Peki sizce neden hedef oldunuz? Savcı Zekeriya Öz’ün dediği gibi bir çatışma ortamı yaratılmak istenmiş olabilir mi?
Olabilir. Maraş, Sivas, Çorum, Gazi ve daha başka olaylar… Bunları arka arkaya dizdiğinizde daha çok sıradan Sünni yurttaşlarla Alevi yurttaşların karşı karşıya gelmesi değil, kimi güvenlik görevlilerinin o dönemdeki faşistlerle işbirliği yaparak, militanları örgütleyip Alevi mahallelerine hücum ettirmeleriyle gerçekleşmiş hadiselerdir. Kendiliğinden, ufak bir kıvılcımla Alevilerle Sünilerin karşı karşıya gelmişlikleri söz konusu değildir. 12 Mart öncesi de, 12 Eylül öncesi de böyleydi, şimdi Ergenekon öncesi de herhalde böyle olacaktı.

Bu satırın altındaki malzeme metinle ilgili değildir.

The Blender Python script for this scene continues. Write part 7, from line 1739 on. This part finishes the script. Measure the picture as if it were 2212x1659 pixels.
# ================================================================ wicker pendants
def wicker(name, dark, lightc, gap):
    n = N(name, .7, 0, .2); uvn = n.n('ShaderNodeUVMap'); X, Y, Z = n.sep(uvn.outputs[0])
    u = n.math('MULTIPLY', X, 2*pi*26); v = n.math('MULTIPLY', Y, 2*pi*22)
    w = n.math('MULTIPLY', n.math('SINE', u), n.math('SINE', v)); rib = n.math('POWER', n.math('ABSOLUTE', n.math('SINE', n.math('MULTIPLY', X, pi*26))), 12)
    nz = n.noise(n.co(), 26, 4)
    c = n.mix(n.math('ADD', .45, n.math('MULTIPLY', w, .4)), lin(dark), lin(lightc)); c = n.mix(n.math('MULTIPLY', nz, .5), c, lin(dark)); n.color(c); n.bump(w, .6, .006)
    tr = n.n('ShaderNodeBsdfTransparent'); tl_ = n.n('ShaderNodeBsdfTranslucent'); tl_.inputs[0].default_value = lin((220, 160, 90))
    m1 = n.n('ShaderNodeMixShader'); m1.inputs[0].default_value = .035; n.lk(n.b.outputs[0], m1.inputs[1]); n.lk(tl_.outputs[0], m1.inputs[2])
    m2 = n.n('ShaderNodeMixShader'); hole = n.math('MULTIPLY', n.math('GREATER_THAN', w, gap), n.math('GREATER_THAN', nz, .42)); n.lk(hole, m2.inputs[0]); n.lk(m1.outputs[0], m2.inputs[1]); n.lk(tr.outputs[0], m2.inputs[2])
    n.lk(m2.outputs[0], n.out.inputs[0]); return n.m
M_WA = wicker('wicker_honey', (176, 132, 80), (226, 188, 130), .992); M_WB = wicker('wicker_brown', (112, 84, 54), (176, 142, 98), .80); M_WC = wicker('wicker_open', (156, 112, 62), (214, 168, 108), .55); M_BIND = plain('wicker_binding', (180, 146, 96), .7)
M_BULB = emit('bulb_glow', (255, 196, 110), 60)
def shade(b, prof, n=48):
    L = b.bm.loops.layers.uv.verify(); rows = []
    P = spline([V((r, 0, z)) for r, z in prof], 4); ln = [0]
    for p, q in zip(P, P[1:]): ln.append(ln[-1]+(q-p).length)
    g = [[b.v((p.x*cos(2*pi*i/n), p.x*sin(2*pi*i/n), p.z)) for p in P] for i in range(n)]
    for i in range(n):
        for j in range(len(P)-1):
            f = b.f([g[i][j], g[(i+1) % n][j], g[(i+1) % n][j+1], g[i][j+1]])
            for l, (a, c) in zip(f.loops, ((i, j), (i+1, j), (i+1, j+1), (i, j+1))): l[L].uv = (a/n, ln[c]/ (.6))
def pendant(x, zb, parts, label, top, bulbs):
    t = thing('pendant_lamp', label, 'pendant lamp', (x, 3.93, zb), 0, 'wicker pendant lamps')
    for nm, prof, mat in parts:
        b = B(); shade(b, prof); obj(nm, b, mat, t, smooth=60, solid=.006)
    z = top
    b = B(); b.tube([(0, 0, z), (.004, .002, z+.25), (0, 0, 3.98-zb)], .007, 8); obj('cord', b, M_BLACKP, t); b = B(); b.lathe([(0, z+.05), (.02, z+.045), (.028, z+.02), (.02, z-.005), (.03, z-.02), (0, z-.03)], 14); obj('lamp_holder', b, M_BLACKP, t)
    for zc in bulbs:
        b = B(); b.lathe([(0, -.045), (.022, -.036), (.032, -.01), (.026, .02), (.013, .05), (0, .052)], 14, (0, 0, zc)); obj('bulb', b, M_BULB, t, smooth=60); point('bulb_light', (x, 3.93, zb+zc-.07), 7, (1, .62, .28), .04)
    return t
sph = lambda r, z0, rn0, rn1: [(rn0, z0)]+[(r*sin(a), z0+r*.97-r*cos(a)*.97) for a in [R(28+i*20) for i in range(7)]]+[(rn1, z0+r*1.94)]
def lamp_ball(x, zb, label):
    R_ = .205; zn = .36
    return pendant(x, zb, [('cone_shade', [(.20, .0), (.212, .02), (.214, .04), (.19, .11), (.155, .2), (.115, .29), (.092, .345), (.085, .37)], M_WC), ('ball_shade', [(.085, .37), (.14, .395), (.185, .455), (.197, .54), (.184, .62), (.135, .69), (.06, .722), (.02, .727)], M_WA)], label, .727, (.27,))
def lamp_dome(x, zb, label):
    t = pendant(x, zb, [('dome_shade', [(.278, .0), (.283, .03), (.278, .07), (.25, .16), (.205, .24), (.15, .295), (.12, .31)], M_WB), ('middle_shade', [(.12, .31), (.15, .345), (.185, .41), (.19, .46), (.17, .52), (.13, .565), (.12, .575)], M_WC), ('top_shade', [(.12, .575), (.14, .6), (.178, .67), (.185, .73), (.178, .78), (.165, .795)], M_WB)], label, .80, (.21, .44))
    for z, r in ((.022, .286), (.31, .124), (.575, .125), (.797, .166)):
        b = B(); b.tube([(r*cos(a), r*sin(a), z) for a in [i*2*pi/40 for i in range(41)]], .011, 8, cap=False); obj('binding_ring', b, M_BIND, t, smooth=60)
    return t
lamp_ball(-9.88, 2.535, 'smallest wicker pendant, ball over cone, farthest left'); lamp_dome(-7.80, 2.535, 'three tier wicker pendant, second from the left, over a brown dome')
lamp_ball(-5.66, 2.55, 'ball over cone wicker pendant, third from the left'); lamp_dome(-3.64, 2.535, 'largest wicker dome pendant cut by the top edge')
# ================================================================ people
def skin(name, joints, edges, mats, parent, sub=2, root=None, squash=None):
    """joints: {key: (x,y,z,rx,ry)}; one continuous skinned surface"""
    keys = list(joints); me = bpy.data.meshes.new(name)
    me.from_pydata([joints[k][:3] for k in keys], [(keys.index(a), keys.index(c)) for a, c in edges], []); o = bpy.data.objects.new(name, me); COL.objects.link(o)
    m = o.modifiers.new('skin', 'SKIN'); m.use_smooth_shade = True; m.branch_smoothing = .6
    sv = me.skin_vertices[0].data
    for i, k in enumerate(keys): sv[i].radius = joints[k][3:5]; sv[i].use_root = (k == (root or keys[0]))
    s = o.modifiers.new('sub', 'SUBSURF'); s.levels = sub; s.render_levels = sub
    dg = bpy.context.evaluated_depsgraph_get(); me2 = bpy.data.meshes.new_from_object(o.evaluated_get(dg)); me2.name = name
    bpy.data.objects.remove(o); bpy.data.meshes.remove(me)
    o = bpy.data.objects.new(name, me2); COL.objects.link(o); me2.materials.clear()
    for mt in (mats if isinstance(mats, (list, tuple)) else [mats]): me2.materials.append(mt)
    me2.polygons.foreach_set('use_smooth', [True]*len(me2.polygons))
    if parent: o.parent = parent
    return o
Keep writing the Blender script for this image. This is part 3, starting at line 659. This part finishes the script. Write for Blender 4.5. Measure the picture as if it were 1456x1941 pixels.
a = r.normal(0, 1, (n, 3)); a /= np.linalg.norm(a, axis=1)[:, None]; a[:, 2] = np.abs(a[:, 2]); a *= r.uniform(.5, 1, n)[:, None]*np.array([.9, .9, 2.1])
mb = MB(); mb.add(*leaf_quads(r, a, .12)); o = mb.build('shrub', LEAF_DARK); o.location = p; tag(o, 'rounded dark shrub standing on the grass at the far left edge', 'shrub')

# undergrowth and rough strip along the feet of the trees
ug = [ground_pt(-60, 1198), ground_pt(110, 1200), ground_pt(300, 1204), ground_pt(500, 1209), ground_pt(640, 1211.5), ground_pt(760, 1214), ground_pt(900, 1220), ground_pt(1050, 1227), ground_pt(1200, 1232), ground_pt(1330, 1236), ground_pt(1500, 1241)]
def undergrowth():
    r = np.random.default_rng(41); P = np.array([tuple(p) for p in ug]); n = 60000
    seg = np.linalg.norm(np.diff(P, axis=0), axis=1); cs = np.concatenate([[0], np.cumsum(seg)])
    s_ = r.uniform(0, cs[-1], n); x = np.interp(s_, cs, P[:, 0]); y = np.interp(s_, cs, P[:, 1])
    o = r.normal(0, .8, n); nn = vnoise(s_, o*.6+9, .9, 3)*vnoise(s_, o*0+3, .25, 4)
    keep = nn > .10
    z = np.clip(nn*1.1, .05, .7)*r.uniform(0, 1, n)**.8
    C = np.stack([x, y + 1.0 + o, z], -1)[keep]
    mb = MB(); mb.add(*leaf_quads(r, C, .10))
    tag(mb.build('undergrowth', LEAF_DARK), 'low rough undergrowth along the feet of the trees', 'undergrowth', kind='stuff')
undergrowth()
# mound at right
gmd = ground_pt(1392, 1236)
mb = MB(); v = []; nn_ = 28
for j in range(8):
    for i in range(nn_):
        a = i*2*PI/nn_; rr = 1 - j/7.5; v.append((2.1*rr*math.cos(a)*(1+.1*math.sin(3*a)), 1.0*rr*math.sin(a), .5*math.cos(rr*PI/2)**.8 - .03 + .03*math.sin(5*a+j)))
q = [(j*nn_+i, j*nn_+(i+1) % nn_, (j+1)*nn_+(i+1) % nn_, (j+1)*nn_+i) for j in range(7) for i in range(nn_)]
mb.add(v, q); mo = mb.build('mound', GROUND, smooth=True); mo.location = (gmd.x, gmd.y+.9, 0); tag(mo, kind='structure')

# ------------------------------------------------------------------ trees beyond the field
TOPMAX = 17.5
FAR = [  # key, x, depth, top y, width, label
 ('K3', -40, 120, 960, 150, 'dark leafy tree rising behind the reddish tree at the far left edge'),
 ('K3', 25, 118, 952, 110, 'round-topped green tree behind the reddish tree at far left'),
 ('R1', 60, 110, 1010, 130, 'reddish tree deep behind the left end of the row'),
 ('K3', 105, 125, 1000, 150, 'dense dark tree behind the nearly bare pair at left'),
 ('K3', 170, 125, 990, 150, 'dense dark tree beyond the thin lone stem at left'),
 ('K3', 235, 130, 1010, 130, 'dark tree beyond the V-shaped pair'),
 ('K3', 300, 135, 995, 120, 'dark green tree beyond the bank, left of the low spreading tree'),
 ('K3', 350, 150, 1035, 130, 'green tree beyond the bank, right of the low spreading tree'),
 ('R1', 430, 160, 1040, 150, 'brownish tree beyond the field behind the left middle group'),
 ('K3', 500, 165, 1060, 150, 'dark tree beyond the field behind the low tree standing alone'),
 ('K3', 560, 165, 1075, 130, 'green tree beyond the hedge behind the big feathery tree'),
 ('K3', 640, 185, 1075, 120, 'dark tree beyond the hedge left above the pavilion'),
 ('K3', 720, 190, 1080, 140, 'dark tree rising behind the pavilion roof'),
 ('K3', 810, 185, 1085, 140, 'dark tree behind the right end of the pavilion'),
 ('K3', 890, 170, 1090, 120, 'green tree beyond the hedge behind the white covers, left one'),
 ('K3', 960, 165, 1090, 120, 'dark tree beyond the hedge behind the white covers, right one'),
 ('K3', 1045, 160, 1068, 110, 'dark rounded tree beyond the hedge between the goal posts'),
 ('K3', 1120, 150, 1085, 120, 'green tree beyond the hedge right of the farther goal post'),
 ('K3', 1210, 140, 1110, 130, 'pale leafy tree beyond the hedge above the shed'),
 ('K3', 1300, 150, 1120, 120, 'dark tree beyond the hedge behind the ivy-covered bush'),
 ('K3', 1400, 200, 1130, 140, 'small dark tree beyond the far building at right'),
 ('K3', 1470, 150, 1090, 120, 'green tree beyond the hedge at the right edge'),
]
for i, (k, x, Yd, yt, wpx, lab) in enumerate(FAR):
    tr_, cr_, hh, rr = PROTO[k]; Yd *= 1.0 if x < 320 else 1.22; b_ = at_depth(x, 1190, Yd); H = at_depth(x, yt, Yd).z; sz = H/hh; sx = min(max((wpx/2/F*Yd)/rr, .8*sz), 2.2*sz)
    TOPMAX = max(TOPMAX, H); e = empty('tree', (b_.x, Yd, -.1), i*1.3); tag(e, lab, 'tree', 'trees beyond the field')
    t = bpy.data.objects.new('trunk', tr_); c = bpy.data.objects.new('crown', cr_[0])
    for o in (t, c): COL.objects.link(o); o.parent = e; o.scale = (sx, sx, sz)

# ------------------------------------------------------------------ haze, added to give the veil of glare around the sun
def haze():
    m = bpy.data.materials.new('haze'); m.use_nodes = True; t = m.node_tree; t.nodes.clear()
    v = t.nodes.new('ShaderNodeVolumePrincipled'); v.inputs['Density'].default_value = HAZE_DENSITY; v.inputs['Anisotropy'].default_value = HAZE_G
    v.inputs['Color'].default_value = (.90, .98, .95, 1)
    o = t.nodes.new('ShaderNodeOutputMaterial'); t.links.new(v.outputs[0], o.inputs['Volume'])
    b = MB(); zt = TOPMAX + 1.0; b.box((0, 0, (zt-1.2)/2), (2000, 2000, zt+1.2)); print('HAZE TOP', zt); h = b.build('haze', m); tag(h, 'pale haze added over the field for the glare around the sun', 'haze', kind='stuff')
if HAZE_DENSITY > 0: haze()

Bu tür olayları bu ülke çok yaşadı. Ama biz aynı zamanda bu tür provokasyonlara karşı çok da tecrübe edindik. Bu tür dolduruşlara gelmeyecek kadar akıllandık. Şartlanmışlıklarımızdan, ön kabullerimizden kurtulduk. Aleviler, Sünniler artık kentlerde aynı ortamda yaşıyor, paylaşıyor, düşünüyor ve görüşüyorlar. Bu tür amaç besleyenler için daha da zor ortam.
Son dönemde talepleriyle gündeme gelen Alevi vatandaşları sindirme amacı olabilir mi?
Bu da çok mümkün. Alevi Mitingi’ni 9 Kasım 2008’de yaptık. Henüz Ergenekon’la ilgili bir iddia ortaya çıkmış değildi. Bu koşullarda bile mitingimize yerel seçimlerde hiçbir siyasi partinin toplayamadığı kadar insan toplandı. Bir taraftan insanlar coşkuyla özgürlük ve eşitlik taleplerinin aciliyetiyle mitinge geliyorlar, bir taraftan da korkuyorlar. Ama korkularını yenenler 2 Temmuz’da Madımak önündeydi.
Miting, suikast planının deşifre olmasından tam 2 ay önce idi. Daha önce plan açığa çıksaydı ya da biz önümüzdeki aylarda yeniden bir çağrı yapsak, Alevi insanlar yine korkularını yenecek ve meydanlara gelecektir. Aleviler artık evde durarak, evden dilekçe yazarak hak alınamayacağının ayırdına vardılar.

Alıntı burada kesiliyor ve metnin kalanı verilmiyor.